A delightful book that encourages gardeners to pay closer attention to the subtle beauty of miniature landscapes and introduces one of the glories of Japanese gardens into American designs. The author writes entertainingly of mosses on rocks and walls, in containers, and as a lush ground cover, and he presents a gallery of his favorite moss species.


Product Details

ISBN-13: 9780881923704
Publisher: Timber Press, Incorporated
Publication date: 03/15/1997
Pages: 262
Product dimensions: 6.31(w) x 9.38(h) x 0.81(d)

About the Author

A former nurseryman and landscaper, George Schenk retired from business to pursue his related passions of designing and planting gardens and writing about them. He splits his time between gardens and residences in Seattle, North Vancouver, Auckland, and Manila. He is a specialist in the sculpture of the tribes of the Philippine Cordillera and is active in the effort to preserve their cultural heritage. Schenk is the author of several magazine articles and books. His book Moss Gardening won the Book Award of the American Horticultural Society; his The Complete Shade Gardener has been recognized by the society as one of America's seventy-five "Great American Garden Books."

Read an Excerpt

Mosses, lichens, and other cryptogams, collected on a trip, make elegant souvenirs of travel. No little gimcrack replicas of the Eiffel Tower or of Mickey Mouse, these. Rather, they are tokens rare and tasteful beyond price. In fact, you could not buy them if you tried. And so, bits and pieces of any likable, lowly plants that one discovers in trekking the world are apt to be wrapped in a tissue and pocketed, or (in the case of the premeditative, prepared collector) plastic-bagged and satcheled. We collectors must, of course, take care to prevent the importation of pests along with our trophies. We must, as well, give the plants protective care during the trip and afterward at home.

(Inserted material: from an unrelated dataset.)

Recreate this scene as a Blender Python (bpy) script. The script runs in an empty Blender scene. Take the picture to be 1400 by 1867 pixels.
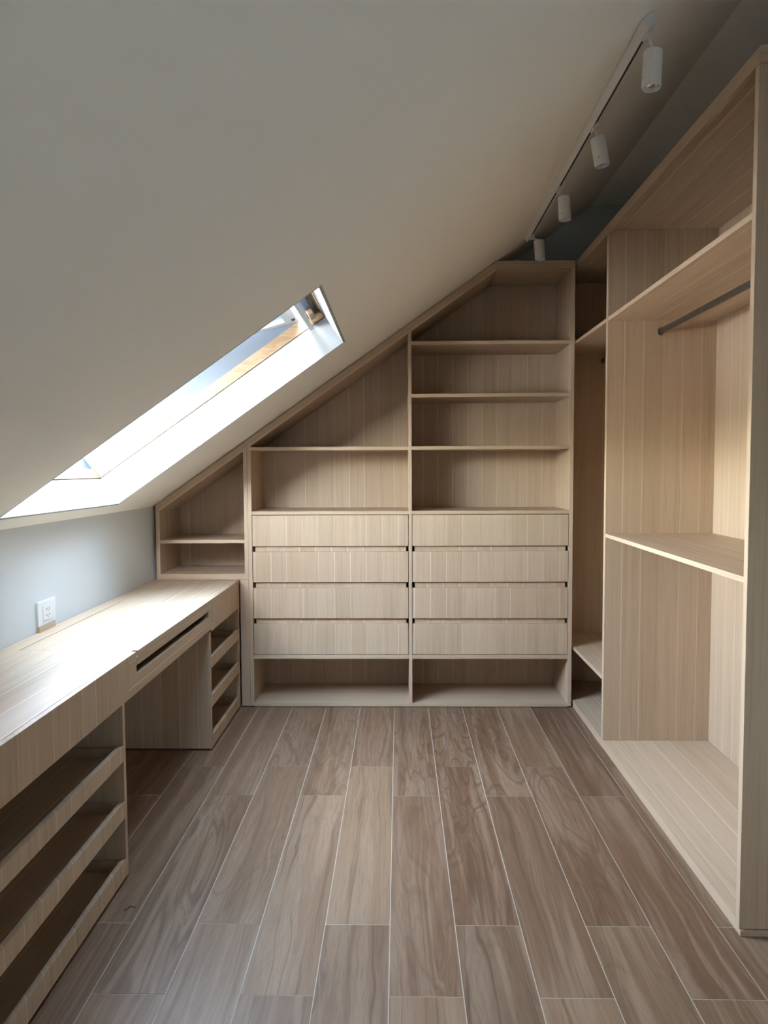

On motor trips during the summer, mosses and any of the other primitive miniatures that have been collected when dry and dormant should be left dry for the trip and kept away from heat as much as possible. Then, too, they must be kept in a place where they will not get crushed. Where to put them? If one travels with friends or family in a vehicle packed to the gunnels (the usual situation), there may yet be one remaining spot of available space and safety: beneath the front seat. This happens to be one of the better places even if the vehicle is not crowded, a location insulated from direct sun and below the worst of the buildup of heat when the vehicle is parked with windows closed. But be sure, before placing plants upon it, that the floor does not heat up with the running of the engine.

Plants that are to be stashed under the seat should be closed in bags or wrapped in newspaper or cloth to keep any draft from reaching them, since a breeze from the vehicle's air vent or air-conditioning could be damaging. On arrival home, the summer-dry plants, set out in the open, will wake up quickly and start growing (or start thinking about it) as soon as autumn rains have begun. Mosses and other primitive miniatures collected in moist condition are especially sensitive to heat during travel. Seal them in plastic bags and place them on ice in a portable food cooler, if you can squeeze them in. Small hope, so I find in my own travels with friends. Soft drinks or wine and cheese take precedence. In that circumstance, my only recourse has been to place any moist plants under the seat.